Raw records
######
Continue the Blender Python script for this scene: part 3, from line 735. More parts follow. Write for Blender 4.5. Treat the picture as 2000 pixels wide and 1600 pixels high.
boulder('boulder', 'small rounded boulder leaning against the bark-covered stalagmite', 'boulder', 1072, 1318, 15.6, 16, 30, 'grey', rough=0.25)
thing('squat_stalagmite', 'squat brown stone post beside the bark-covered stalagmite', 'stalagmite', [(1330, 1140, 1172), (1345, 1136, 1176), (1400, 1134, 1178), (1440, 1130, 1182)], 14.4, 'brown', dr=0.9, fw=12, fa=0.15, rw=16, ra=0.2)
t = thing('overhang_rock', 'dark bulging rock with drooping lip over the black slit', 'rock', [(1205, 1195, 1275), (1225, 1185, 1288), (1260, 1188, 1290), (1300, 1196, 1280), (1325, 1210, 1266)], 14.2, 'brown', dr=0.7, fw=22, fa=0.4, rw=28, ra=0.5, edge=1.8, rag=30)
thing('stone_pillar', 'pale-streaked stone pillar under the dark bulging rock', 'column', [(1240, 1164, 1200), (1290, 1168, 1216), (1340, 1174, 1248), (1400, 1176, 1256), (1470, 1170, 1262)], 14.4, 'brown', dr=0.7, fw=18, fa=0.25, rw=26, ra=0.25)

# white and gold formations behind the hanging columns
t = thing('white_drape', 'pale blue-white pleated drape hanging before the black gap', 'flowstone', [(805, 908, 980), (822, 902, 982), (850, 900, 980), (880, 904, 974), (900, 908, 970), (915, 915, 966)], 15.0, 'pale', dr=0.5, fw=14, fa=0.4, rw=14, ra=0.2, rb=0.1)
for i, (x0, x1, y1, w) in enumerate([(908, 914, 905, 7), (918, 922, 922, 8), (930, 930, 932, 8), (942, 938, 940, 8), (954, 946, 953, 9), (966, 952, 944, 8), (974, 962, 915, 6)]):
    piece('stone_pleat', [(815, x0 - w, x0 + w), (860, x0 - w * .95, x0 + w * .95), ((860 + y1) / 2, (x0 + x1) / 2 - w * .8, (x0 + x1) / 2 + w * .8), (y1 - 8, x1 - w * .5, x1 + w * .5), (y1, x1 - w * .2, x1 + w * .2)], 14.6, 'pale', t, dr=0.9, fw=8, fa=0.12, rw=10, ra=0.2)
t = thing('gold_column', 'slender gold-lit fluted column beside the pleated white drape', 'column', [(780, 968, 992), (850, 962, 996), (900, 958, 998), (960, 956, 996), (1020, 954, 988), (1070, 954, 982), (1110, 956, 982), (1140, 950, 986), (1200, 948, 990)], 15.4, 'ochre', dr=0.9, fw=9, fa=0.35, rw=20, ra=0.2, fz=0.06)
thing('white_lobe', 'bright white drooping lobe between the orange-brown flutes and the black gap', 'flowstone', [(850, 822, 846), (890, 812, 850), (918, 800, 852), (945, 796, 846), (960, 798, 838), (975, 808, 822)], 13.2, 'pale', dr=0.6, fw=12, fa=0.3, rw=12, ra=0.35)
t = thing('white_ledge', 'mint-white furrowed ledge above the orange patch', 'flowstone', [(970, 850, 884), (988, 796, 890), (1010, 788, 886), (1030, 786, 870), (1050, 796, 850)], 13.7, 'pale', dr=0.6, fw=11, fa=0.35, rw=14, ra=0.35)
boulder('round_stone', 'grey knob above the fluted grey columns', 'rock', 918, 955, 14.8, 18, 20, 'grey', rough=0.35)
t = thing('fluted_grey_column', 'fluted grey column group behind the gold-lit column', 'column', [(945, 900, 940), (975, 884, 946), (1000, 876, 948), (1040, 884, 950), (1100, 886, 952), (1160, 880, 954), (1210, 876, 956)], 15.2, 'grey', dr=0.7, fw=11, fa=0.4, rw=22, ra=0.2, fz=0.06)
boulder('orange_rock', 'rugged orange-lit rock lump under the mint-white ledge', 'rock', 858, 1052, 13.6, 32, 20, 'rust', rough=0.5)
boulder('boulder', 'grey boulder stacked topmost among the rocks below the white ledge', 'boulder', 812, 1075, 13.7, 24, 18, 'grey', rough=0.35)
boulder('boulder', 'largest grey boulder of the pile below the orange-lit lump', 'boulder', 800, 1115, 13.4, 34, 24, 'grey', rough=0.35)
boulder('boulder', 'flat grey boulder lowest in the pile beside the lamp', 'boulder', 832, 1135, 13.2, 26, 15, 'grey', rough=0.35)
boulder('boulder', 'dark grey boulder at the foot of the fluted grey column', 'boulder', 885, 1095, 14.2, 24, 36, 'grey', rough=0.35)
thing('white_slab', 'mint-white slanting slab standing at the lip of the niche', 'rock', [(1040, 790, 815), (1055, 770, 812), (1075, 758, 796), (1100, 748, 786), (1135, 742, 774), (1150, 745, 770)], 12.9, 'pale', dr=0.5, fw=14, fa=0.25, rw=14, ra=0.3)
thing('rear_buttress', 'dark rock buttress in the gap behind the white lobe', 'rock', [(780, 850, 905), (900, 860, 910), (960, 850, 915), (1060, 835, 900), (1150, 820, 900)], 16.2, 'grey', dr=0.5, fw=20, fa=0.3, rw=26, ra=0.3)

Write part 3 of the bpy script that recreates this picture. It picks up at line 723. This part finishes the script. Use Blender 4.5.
######
Write out every entry above, word for word.

ANSWER →
Continue the Blender Python script for this scene: part 3, from line 735. More parts follow. Write for Blender 4.5. Treat the picture as 2000 pixels wide and 1600 pixels high.
boulder('boulder', 'small rounded boulder leaning against the bark-covered stalagmite', 'boulder', 1072, 1318, 15.6, 16, 30, 'grey', rough=0.25)
thing('squat_stalagmite', 'squat brown stone post beside the bark-covered stalagmite', 'stalagmite', [(1330, 1140, 1172), (1345, 1136, 1176), (1400, 1134, 1178), (1440, 1130, 1182)], 14.4, 'brown', dr=0.9, fw=12, fa=0.15, rw=16, ra=0.2)
t = thing('overhang_rock', 'dark bulging rock with drooping lip over the black slit', 'rock', [(1205, 1195, 1275), (1225, 1185, 1288), (1260, 1188, 1290), (1300, 1196, 1280), (1325, 1210, 1266)], 14.2, 'brown', dr=0.7, fw=22, fa=0.4, rw=28, ra=0.5, edge=1.8, rag=30)
thing('stone_pillar', 'pale-streaked stone pillar under the dark bulging rock', 'column', [(1240, 1164, 1200), (1290, 1168, 1216), (1340, 1174, 1248), (1400, 1176, 1256), (1470, 1170, 1262)], 14.4, 'brown', dr=0.7, fw=18, fa=0.25, rw=26, ra=0.25)

# white and gold formations behind the hanging columns
t = thing('white_drape', 'pale blue-white pleated drape hanging before the black gap', 'flowstone', [(805, 908, 980), (822, 902, 982), (850, 900, 980), (880, 904, 974), (900, 908, 970), (915, 915, 966)], 15.0, 'pale', dr=0.5, fw=14, fa=0.4, rw=14, ra=0.2, rb=0.1)
for i, (x0, x1, y1, w) in enumerate([(908, 914, 905, 7), (918, 922, 922, 8), (930, 930, 932, 8), (942, 938, 940, 8), (954, 946, 953, 9), (966, 952, 944, 8), (974, 962, 915, 6)]):
    piece('stone_pleat', [(815, x0 - w, x0 + w), (860, x0 - w * .95, x0 + w * .95), ((860 + y1) / 2, (x0 + x1) / 2 - w * .8, (x0 + x1) / 2 + w * .8), (y1 - 8, x1 - w * .5, x1 + w * .5), (y1, x1 - w * .2, x1 + w * .2)], 14.6, 'pale', t, dr=0.9, fw=8, fa=0.12, rw=10, ra=0.2)
t = thing('gold_column', 'slender gold-lit fluted column beside the pleated white drape', 'column', [(780, 968, 992), (850, 962, 996), (900, 958, 998), (960, 956, 996), (1020, 954, 988), (1070, 954, 982), (1110, 956, 982), (1140, 950, 986), (1200, 948, 990)], 15.4, 'ochre', dr=0.9, fw=9, fa=0.35, rw=20, ra=0.2, fz=0.06)
thing('white_lobe', 'bright white drooping lobe between the orange-brown flutes and the black gap', 'flowstone', [(850, 822, 846), (890, 812, 850), (918, 800, 852), (945, 796, 846), (960, 798, 838), (975, 808, 822)], 13.2, 'pale', dr=0.6, fw=12, fa=0.3, rw=12, ra=0.35)
t = thing('white_ledge', 'mint-white furrowed ledge above the orange patch', 'flowstone', [(970, 850, 884), (988, 796, 890), (1010, 788, 886), (1030, 786, 870), (1050, 796, 850)], 13.7, 'pale', dr=0.6, fw=11, fa=0.35, rw=14, ra=0.35)
boulder('round_stone', 'grey knob above the fluted grey columns', 'rock', 918, 955, 14.8, 18, 20, 'grey', rough=0.35)
t = thing('fluted_grey_column', 'fluted grey column group behind the gold-lit column', 'column', [(945, 900, 940), (975, 884, 946), (1000, 876, 948), (1040, 884, 950), (1100, 886, 952), (1160, 880, 954), (1210, 876, 956)], 15.2, 'grey', dr=0.7, fw=11, fa=0.4, rw=22, ra=0.2, fz=0.06)
boulder('orange_rock', 'rugged orange-lit rock lump under the mint-white ledge', 'rock', 858, 1052, 13.6, 32, 20, 'rust', rough=0.5)
boulder('boulder', 'grey boulder stacked topmost among the rocks below the white ledge', 'boulder', 812, 1075, 13.7, 24, 18, 'grey', rough=0.35)
boulder('boulder', 'largest grey boulder of the pile below the orange-lit lump', 'boulder', 800, 1115, 13.4, 34, 24, 'grey', rough=0.35)
boulder('boulder', 'flat grey boulder lowest in the pile beside the lamp', 'boulder', 832, 1135, 13.2, 26, 15, 'grey', rough=0.35)
boulder('boulder', 'dark grey boulder at the foot of the fluted grey column', 'boulder', 885, 1095, 14.2, 24, 36, 'grey', rough=0.35)
thing('white_slab', 'mint-white slanting slab standing at the lip of the niche', 'rock', [(1040, 790, 815), (1055, 770, 812), (1075, 758, 796), (1100, 748, 786), (1135, 742, 774), (1150, 745, 770)], 12.9, 'pale', dr=0.5, fw=14, fa=0.25, rw=14, ra=0.3)
thing('rear_buttress', 'dark rock buttress in the gap behind the white lobe', 'rock', [(780, 850, 905), (900, 860, 910), (960, 850, 915), (1060, 835, 900), (1150, 820, 900)], 16.2, 'grey', dr=0.5, fw=20, fa=0.3, rw=26, ra=0.3)

Write part 3 of the bpy script that recreates this picture. It picks up at line 723. This part finishes the script. Use Blender 4.5.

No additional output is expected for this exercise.